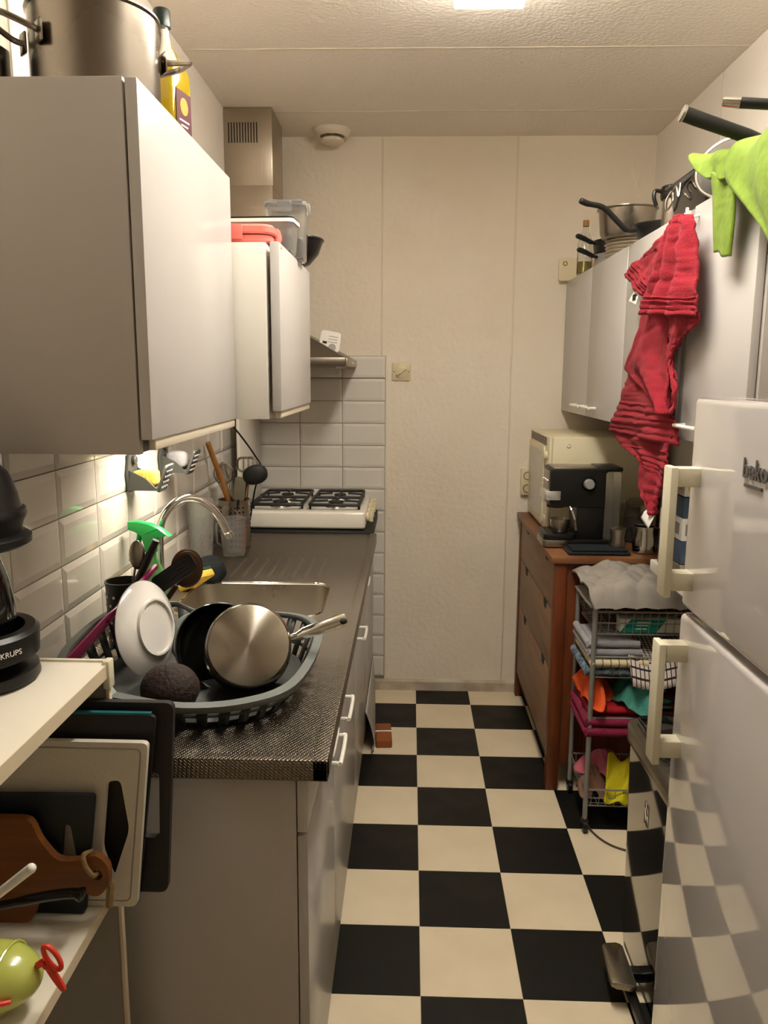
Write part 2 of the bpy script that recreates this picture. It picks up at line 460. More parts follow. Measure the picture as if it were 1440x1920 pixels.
# dial switch and socket
t = thing('dial_switch', 'square beige rotary switch on the end wall', 'switch', (-.045, YB, 1.558))
obj('plate', MB().box(-.043, .043, -.010, 0, -.041, .041, .004), 'switch', t)
obj('dial', MB().lathe([(0, 0), (.029, 0), (.029, .004), (.024, .006), (0, .006)], 32, M.Translation((0, -.010, 0)) @ M.Rotation(PI/2, 4, 'X')), 'switch', t)
obj('knob', MB().box(-.027, .027, -.026, -.014, -.005, .005, .002, mx=M.Rotation(math.radians(-35), 4, 'Y')), 'switch', t)
for x in (-.034, .034): obj('screw', MB().cyl((x, -.0105, 0), .003, .0025, 'Y', 10), 'switch_dark', t)
t = thing('wall_socket', 'cream double wall socket half hidden behind the microwave', 'socket', (.553, YB, 1.05))
obj('plate', MB().box(-.03, .03, -.030, 0, -.062, .062, .005), 'switch', t)
for z in (-.03, .03): obj('outlet', MB().lathe([(.017, 0), (.02, 0), (.02, .002), (.017, .002), (.016, -.002), (0, -.002)], 24, M.Translation((0, -.031, z)) @ M.Rotation(PI/2, 4, 'X')), 'switch_dark', t)
# ================================================================ left wall cabinets
t = thing('wall_cabinet', 'large white wall cabinet carrying the steel stockpot', 'cabinet', (XL, 1.22, 1.423))
obj('side_panel', MB().box(XL+.001, -.42, 1.22, 1.238, 1.423, 1.97, .0015), 'cab_side', t, world=True)
obj('side_panel', MB().box(XL+.001, -.42, 1.802, 1.82, 1.423, 1.97, .0015), 'cab_side', t, world=True)
obj('carcass', MB().box(XL+.001, -.424, 1.238, 1.802, 1.45, 1.966), 'cab_side', t, world=True)
obj('valance', MB().box(-.442, -.426, 1.238, 1.802, 1.424, 1.45), 'cab_grey', t, world=True)
dd = obj('door', MB().box(-.417, -.399, 1.22, 1.818, 1.446, 1.968, .0015), 'cab', t, world=True)
obj('grip_strip', MB().box(-.414, -.402, 1.245, 1.818, 1.428, 1.446, .002), 'cab_edge', dd, world=True)
t = thing('wall_cabinet', 'smaller white wall cabinet carrying coral and clear food boxes', 'cabinet', (XL, 1.832, 1.44))
obj('carcass', MB().box(XL+.001, -.327, 1.832, 2.372, 1.444, 1.836, .0015), 'cab_lit', t, world=True)
dd = obj('door', MB().box(-.318, -.296, 1.836, 2.372, 1.462, 1.838, .003), 'cab', t, world=True)
obj('grip_strip', MB().box(-.314, -.300, 1.85, 2.372, 1.446, 1.462, .002), 'cab_edge', dd, world=True)
obj('hinge_cap', MB().cyl((-.297, 1.862, 1.828), .004, .002, 'X', 14), 'cab_grey', dd, world=True)
# lamp under the cabinets
t = thing('under_cabinet_lamp', 'slim strip lamp hidden below the wall cabinets', 'lamp', (-.59, 2.1, 1.443))
obj('housing', MB().box(-.62, -.56, 1.90, 2.30, 1.428, 1.4435, .003), 'white', t, world=True)
mat('strip_glow', '#ffffff', .5)
_b = MATS['strip_glow'].node_tree.nodes['Principled BSDF'].inputs
_b['Emission Color'].default_value = (1, .9, .74, 1); _b['Emission Strength'].default_value = 3.
obj('tube', MB().box(-.61, -.57, 1.91, 2.29, 1.425, 1.428), 'strip_glow', t, world=True)
al = bpy.data.lights.new('strip_light', 'AREA'); al.shape = 'RECTANGLE'; al.size = .04; al.size_y = .38; al.energy = UNDER_POWER; al.color = (1, .88, .72); al.spread = math.radians(140)
ao = bpy.data.objects.new('strip_light', al); COL.objects.link(ao); ao.parent = t; ao.location = (0, 0, -.0195); ao.rotation_euler = (0, math.radians(8), 0)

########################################

Short problem -
Copy all the lines of data exactly as they appear, dropping any images.

Task result -
Write part 2 of the bpy script that recreates this picture. It picks up at line 460. More parts follow. Measure the picture as if it were 1440x1920 pixels.
# dial switch and socket
t = thing('dial_switch', 'square beige rotary switch on the end wall', 'switch', (-.045, YB, 1.558))
obj('plate', MB().box(-.043, .043, -.010, 0, -.041, .041, .004), 'switch', t)
obj('dial', MB().lathe([(0, 0), (.029, 0), (.029, .004), (.024, .006), (0, .006)], 32, M.Translation((0, -.010, 0)) @ M.Rotation(PI/2, 4, 'X')), 'switch', t)
obj('knob', MB().box(-.027, .027, -.026, -.014, -.005, .005, .002, mx=M.Rotation(math.radians(-35), 4, 'Y')), 'switch', t)
for x in (-.034, .034): obj('screw', MB().cyl((x, -.0105, 0), .003, .0025, 'Y', 10), 'switch_dark', t)
t = thing('wall_socket', 'cream double wall socket half hidden behind the microwave', 'socket', (.553, YB, 1.05))
obj('plate', MB().box(-.03, .03, -.030, 0, -.062, .062, .005), 'switch', t)
for z in (-.03, .03): obj('outlet', MB().lathe([(.017, 0), (.02, 0), (.02, .002), (.017, .002), (.016, -.002), (0, -.002)], 24, M.Translation((0, -.031, z)) @ M.Rotation(PI/2, 4, 'X')), 'switch_dark', t)
# ================================================================ left wall cabinets
t = thing('wall_cabinet', 'large white wall cabinet carrying the steel stockpot', 'cabinet', (XL, 1.22, 1.423))
obj('side_panel', MB().box(XL+.001, -.42, 1.22, 1.238, 1.423, 1.97, .0015), 'cab_side', t, world=True)
obj('side_panel', MB().box(XL+.001, -.42, 1.802, 1.82, 1.423, 1.97, .0015), 'cab_side', t, world=True)
obj('carcass', MB().box(XL+.001, -.424, 1.238, 1.802, 1.45, 1.966), 'cab_side', t, world=True)
obj('valance', MB().box(-.442, -.426, 1.238, 1.802, 1.424, 1.45), 'cab_grey', t, world=True)
dd = obj('door', MB().box(-.417, -.399, 1.22, 1.818, 1.446, 1.968, .0015), 'cab', t, world=True)
obj('grip_strip', MB().box(-.414, -.402, 1.245, 1.818, 1.428, 1.446, .002), 'cab_edge', dd, world=True)
t = thing('wall_cabinet', 'smaller white wall cabinet carrying coral and clear food boxes', 'cabinet', (XL, 1.832, 1.44))
obj('carcass', MB().box(XL+.001, -.327, 1.832, 2.372, 1.444, 1.836, .0015), 'cab_lit', t, world=True)
dd = obj('door', MB().box(-.318, -.296, 1.836, 2.372, 1.462, 1.838, .003), 'cab', t, world=True)
obj('grip_strip', MB().box(-.314, -.300, 1.85, 2.372, 1.446, 1.462, .002), 'cab_edge', dd, world=True)
obj('hinge_cap', MB().cyl((-.297, 1.862, 1.828), .004, .002, 'X', 14), 'cab_grey', dd, world=True)
# lamp under the cabinets
t = thing('under_cabinet_lamp', 'slim strip lamp hidden below the wall cabinets', 'lamp', (-.59, 2.1, 1.443))
obj('housing', MB().box(-.62, -.56, 1.90, 2.30, 1.428, 1.4435, .003), 'white', t, world=True)
mat('strip_glow', '#ffffff', .5)
_b = MATS['strip_glow'].node_tree.nodes['Principled BSDF'].inputs
_b['Emission Color'].default_value = (1, .9, .74, 1); _b['Emission Strength'].default_value = 3.
obj('tube', MB().box(-.61, -.57, 1.91, 2.29, 1.425, 1.428), 'strip_glow', t, world=True)
al = bpy.data.lights.new('strip_light', 'AREA'); al.shape = 'RECTANGLE'; al.size = .04; al.size_y = .38; al.energy = UNDER_POWER; al.color = (1, .88, .72); al.spread = math.radians(140)
ao = bpy.data.objects.new('strip_light', al); COL.objects.link(ao); ao.parent = t; ao.location = (0, 0, -.0195); ao.rotation_euler = (0, math.radians(8), 0)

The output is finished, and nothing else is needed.